**JOB**
In the material below, find all lines with the string "were" and copy them.

**Stored data entries**
────────────────

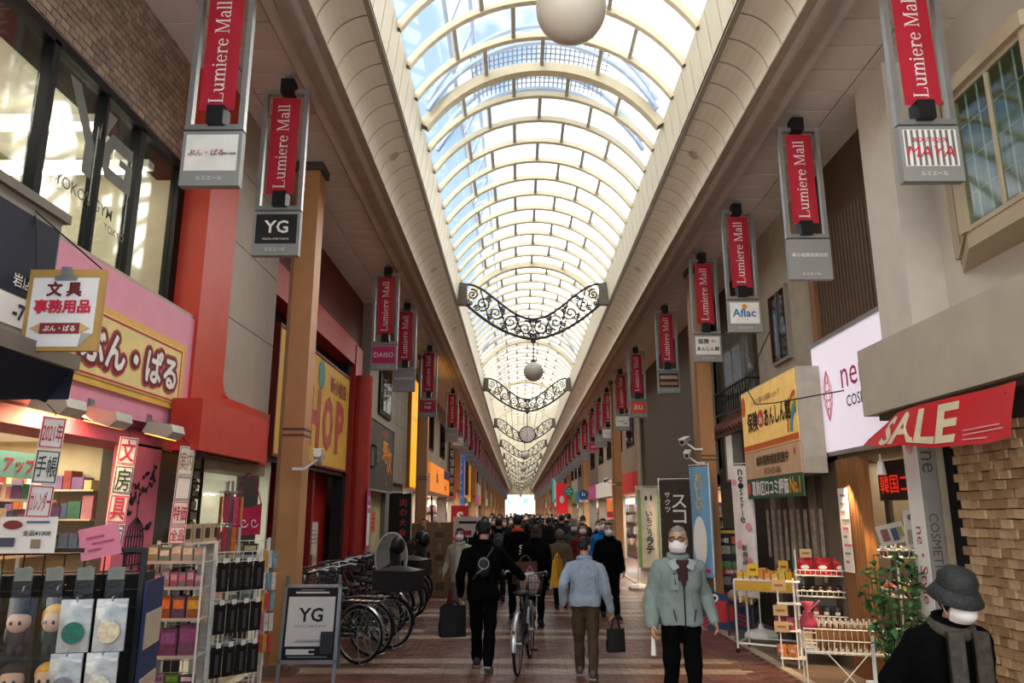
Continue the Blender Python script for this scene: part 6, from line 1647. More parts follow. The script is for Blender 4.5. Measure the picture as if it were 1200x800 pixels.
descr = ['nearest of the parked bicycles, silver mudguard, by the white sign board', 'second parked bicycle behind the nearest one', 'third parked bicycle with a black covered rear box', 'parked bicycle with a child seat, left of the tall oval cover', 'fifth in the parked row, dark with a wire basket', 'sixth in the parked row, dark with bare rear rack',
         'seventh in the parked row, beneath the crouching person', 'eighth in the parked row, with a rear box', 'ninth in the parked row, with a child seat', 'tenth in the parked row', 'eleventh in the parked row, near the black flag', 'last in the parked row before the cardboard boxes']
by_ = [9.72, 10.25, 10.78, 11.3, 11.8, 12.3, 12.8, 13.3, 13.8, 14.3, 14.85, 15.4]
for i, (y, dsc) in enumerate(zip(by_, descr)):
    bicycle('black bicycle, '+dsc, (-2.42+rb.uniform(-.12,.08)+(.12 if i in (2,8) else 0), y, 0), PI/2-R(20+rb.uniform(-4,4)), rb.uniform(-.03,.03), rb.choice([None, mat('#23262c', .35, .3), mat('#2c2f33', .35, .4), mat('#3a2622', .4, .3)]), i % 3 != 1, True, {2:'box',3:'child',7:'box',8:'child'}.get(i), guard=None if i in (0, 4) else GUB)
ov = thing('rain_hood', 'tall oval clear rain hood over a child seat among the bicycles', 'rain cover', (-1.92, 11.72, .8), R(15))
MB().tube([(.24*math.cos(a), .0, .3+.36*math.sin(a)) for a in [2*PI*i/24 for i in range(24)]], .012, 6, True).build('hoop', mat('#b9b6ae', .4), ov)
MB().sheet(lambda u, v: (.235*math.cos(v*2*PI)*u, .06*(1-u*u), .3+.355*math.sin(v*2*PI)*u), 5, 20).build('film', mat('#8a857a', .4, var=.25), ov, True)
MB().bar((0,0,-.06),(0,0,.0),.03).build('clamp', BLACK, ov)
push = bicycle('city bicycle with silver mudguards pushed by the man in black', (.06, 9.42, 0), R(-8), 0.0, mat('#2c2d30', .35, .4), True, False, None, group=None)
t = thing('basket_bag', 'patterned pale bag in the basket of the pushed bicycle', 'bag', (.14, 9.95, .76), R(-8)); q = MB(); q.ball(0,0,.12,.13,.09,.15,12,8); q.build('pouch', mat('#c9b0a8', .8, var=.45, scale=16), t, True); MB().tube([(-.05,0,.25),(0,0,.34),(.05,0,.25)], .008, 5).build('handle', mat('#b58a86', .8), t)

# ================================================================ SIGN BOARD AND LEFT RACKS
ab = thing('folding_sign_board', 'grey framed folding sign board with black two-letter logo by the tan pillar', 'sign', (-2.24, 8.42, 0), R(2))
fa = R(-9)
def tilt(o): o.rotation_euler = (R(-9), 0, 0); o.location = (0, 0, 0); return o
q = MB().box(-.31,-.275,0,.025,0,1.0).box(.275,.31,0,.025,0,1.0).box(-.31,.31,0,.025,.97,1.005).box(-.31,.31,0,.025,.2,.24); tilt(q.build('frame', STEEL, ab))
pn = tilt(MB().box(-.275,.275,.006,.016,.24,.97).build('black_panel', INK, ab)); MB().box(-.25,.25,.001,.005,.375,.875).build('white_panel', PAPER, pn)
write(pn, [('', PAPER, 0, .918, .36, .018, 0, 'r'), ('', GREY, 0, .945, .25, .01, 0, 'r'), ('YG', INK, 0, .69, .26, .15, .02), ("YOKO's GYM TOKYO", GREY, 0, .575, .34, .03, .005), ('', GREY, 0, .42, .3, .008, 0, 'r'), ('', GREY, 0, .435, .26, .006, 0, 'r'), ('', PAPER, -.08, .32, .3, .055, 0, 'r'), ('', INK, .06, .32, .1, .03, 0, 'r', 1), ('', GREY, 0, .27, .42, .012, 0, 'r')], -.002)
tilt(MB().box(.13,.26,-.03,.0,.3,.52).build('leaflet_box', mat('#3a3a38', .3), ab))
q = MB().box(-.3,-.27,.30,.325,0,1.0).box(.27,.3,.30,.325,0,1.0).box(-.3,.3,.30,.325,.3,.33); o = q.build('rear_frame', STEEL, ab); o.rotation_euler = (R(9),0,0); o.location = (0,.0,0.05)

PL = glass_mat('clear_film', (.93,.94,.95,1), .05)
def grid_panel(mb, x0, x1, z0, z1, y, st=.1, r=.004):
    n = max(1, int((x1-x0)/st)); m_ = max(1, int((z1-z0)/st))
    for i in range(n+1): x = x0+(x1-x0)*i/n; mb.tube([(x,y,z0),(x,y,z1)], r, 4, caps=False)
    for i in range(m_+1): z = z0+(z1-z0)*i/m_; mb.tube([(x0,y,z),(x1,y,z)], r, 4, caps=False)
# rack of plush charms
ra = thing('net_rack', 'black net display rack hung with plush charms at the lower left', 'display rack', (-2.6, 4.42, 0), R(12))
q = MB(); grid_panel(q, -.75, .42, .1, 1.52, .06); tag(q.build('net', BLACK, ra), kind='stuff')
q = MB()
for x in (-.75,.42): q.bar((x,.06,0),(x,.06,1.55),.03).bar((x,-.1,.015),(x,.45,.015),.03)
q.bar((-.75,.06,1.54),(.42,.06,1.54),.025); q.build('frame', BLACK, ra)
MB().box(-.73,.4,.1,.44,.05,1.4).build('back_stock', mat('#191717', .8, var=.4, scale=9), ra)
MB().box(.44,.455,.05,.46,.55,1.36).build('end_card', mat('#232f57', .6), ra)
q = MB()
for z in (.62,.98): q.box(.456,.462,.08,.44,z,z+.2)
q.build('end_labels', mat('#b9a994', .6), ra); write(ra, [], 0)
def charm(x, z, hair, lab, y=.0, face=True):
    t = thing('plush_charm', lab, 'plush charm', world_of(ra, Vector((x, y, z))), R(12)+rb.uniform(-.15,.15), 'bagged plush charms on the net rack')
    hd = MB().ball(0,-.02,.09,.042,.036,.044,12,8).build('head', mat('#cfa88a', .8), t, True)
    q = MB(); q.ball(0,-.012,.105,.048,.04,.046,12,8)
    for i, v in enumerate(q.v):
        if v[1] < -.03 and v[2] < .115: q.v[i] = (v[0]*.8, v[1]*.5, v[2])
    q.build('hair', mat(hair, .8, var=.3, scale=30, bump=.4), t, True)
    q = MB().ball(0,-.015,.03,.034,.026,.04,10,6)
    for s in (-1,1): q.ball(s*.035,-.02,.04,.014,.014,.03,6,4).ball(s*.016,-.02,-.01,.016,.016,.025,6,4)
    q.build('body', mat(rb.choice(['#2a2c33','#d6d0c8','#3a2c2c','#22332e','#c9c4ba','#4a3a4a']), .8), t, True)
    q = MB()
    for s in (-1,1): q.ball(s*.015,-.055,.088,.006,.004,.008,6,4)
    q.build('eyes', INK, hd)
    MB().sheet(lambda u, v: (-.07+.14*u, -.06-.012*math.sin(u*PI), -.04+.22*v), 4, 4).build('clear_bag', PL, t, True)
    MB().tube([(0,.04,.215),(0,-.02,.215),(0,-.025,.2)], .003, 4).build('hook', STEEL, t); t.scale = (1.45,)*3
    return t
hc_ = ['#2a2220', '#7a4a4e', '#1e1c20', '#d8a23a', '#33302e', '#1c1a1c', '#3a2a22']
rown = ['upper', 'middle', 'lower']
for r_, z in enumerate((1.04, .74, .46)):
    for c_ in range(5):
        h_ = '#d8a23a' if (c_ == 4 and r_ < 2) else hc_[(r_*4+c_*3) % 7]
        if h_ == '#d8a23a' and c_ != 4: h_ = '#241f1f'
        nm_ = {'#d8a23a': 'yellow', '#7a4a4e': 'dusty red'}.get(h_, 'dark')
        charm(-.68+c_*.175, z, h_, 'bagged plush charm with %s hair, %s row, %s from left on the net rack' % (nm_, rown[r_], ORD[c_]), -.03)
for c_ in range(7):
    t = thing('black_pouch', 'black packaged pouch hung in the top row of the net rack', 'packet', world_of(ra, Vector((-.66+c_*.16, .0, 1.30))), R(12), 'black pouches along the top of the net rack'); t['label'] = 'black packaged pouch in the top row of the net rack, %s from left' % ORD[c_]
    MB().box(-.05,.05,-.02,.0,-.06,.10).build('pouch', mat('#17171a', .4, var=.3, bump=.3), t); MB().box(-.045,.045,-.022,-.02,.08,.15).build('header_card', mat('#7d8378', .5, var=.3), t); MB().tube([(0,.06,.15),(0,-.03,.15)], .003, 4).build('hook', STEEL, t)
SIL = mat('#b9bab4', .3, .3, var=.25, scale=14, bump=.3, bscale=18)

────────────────

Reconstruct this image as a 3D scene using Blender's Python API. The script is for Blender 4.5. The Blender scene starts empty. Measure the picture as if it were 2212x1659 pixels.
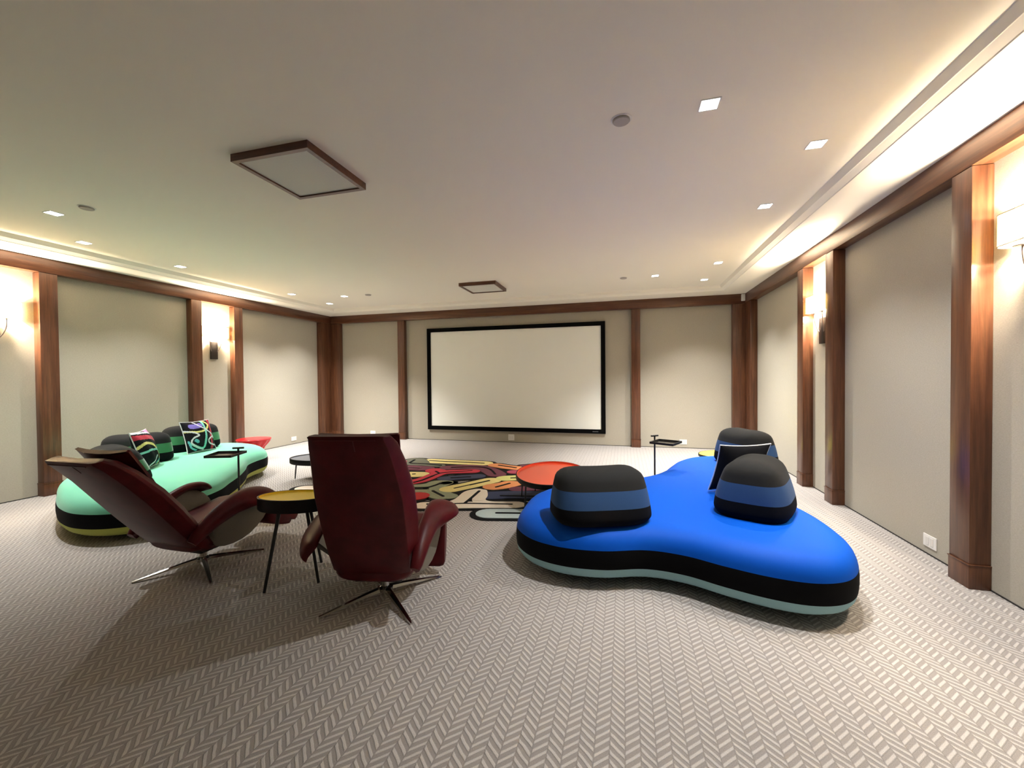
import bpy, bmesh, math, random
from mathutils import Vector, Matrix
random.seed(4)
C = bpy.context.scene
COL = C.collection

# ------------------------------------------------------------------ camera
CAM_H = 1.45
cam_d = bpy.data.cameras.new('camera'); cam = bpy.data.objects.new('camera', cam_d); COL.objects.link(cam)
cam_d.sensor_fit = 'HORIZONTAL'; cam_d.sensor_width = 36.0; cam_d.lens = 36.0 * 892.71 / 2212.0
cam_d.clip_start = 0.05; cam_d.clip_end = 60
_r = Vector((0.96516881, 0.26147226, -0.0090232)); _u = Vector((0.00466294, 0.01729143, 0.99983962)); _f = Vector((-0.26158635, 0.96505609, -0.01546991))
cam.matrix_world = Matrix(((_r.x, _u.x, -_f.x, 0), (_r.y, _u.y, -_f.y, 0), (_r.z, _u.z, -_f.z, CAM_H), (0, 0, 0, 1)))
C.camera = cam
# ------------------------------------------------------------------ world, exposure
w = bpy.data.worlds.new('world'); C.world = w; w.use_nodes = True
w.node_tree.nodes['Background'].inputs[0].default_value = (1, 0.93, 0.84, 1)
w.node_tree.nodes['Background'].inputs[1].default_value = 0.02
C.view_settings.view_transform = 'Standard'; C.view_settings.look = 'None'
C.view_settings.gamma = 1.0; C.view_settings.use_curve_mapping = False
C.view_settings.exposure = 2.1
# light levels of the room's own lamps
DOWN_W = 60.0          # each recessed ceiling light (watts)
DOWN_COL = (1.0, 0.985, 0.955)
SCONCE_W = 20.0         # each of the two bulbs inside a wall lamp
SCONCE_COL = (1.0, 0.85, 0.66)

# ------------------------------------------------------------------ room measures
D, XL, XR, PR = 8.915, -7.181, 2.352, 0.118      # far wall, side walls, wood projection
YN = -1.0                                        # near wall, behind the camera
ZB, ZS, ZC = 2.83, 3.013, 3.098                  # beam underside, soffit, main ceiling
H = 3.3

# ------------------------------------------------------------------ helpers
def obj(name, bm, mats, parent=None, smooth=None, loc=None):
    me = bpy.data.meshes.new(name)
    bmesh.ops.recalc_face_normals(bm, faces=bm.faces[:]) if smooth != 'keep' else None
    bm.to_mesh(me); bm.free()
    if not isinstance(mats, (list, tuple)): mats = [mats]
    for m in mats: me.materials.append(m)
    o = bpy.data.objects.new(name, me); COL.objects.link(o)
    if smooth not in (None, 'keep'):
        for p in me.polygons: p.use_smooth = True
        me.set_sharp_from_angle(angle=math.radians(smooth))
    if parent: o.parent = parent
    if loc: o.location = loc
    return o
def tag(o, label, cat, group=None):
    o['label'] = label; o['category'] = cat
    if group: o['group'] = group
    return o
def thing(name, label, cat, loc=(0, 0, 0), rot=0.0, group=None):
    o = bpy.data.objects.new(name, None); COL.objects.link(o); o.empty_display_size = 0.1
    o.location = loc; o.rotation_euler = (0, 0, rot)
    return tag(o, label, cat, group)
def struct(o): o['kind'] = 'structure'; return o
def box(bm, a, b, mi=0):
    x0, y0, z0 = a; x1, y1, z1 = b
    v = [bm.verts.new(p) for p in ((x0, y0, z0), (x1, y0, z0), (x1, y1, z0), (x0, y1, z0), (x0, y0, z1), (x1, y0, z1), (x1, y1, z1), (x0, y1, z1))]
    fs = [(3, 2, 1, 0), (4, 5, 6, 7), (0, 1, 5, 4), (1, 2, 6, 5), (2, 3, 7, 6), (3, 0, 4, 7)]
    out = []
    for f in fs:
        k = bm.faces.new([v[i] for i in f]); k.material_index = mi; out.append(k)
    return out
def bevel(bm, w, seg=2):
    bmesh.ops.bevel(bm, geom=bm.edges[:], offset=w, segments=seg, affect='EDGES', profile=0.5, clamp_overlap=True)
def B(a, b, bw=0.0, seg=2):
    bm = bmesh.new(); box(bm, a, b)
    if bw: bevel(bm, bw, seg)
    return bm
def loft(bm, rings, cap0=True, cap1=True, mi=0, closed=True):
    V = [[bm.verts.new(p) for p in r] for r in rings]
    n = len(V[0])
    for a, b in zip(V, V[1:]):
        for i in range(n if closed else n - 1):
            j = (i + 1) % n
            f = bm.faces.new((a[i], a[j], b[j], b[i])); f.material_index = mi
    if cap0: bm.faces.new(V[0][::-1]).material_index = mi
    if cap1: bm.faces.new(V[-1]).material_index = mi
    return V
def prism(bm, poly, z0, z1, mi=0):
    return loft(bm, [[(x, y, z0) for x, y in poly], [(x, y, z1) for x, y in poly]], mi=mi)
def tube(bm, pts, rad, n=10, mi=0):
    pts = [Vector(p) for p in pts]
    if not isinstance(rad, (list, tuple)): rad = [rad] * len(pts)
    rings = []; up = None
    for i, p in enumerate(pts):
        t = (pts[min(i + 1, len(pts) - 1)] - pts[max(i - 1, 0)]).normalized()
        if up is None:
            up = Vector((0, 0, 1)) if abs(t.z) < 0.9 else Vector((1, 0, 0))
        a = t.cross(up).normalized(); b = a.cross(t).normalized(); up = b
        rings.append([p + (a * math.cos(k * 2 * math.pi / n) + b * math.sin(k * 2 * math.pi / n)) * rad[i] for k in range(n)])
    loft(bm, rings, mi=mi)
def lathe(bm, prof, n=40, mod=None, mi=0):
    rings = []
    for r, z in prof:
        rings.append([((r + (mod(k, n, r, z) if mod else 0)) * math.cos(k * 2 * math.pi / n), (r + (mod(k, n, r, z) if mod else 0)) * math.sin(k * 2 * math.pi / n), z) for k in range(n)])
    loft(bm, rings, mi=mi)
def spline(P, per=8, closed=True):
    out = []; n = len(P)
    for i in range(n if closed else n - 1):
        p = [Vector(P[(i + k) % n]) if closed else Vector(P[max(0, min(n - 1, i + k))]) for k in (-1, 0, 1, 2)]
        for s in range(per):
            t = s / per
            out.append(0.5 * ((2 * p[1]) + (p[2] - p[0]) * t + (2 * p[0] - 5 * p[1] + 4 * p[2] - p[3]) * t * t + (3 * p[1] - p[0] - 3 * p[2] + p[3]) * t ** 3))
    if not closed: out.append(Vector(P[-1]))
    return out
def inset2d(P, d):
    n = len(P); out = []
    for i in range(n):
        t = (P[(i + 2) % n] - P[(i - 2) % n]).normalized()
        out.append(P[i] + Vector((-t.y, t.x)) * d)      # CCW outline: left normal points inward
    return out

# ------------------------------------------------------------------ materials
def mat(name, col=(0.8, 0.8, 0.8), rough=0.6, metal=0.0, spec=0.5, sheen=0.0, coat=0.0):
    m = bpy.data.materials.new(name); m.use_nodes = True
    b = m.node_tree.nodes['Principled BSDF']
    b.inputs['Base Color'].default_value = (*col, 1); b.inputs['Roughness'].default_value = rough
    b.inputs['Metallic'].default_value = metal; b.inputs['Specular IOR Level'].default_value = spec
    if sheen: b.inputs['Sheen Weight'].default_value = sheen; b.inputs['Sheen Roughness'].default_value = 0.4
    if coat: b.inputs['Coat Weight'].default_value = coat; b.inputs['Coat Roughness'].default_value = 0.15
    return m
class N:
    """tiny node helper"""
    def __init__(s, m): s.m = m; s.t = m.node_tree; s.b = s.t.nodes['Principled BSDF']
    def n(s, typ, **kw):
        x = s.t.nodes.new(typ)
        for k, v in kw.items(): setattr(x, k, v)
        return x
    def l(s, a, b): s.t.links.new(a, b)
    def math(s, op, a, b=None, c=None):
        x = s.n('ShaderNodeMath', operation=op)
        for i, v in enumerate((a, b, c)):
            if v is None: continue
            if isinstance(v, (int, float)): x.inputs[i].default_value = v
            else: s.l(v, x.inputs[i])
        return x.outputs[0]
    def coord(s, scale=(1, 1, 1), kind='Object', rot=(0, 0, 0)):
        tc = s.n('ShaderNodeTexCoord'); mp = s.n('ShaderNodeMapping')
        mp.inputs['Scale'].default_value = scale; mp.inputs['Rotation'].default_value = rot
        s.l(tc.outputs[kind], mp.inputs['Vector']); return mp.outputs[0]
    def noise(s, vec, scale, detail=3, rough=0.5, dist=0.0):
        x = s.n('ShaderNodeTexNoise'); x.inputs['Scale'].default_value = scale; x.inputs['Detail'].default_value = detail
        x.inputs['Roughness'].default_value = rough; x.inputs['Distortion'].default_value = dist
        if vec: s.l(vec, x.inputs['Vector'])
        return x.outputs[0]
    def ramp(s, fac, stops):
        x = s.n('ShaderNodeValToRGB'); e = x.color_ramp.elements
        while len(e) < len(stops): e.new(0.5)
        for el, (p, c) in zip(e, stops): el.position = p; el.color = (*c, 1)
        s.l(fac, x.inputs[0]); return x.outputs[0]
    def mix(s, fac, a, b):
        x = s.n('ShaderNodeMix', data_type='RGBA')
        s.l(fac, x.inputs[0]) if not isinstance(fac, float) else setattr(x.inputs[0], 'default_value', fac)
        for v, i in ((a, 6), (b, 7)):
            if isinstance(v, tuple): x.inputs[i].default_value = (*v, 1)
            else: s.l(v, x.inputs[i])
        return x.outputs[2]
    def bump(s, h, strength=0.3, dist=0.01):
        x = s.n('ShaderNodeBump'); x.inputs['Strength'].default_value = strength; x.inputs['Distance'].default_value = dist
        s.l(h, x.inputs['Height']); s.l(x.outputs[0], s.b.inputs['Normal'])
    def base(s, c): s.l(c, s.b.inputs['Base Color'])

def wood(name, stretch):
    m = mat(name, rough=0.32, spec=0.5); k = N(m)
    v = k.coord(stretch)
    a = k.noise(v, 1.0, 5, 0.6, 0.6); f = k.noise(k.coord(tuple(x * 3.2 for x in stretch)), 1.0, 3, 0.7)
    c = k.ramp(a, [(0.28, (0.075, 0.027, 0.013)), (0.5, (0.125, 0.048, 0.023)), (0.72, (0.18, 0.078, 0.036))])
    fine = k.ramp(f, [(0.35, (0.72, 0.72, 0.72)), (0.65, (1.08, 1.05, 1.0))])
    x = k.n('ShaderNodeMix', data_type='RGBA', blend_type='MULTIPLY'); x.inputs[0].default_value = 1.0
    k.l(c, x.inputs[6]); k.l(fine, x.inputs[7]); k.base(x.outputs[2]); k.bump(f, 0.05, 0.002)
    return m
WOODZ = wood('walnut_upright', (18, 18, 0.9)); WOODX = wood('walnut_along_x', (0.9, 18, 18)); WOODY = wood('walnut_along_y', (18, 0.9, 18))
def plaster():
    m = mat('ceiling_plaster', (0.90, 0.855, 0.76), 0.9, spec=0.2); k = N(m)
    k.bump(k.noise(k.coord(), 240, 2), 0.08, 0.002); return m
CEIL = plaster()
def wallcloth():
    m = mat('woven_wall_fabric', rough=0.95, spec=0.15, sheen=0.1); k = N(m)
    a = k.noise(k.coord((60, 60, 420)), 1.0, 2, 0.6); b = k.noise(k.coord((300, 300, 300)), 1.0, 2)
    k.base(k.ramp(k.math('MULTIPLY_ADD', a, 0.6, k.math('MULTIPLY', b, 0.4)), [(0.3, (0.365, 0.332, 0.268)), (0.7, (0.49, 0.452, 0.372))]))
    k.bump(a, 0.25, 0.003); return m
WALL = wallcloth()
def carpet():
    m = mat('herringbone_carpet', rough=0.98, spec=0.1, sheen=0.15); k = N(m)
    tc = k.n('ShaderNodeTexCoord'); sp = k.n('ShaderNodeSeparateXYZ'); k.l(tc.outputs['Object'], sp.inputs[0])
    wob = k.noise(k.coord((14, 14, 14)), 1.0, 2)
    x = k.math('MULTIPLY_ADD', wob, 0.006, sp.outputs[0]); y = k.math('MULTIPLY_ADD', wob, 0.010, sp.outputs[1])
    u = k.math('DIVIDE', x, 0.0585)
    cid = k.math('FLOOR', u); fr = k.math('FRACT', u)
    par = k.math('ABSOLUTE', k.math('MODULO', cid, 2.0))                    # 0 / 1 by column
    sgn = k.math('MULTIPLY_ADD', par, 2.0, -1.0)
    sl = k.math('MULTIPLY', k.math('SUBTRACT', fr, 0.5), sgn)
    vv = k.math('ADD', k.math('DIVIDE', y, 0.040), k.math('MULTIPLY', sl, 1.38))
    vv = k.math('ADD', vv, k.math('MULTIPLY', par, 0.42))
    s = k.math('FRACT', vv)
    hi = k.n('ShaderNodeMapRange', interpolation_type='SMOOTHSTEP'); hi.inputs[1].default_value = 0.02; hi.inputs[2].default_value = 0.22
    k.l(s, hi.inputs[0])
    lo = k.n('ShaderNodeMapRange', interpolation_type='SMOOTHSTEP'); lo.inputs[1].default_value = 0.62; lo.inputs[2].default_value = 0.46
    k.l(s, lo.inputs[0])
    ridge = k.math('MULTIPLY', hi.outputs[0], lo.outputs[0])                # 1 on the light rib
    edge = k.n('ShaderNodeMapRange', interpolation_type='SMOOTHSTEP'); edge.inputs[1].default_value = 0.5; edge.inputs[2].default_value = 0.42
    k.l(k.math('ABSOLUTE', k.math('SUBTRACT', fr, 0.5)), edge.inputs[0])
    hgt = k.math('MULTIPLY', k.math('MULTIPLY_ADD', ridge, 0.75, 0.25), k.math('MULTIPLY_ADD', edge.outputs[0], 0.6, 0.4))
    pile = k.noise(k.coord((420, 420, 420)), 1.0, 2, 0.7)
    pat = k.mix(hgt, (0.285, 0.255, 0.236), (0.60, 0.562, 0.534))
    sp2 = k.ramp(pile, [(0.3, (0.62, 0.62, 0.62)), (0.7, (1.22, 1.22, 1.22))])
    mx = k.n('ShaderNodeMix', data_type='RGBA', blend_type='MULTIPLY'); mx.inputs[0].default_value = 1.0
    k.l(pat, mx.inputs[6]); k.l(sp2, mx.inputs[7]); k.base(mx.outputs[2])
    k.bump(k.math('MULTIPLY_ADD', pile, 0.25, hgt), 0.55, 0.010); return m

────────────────

**WORKED ANSWER**
Continue the Blender Python script for this scene: part 6, from line 1647. More parts follow. The script is for Blender 4.5. Measure the picture as if it were 1200x800 pixels.
Reconstruct this image as a 3D scene using Blender's Python API. The script is for Blender 4.5. The Blender scene starts empty. Measure the picture as if it were 2212x1659 pixels.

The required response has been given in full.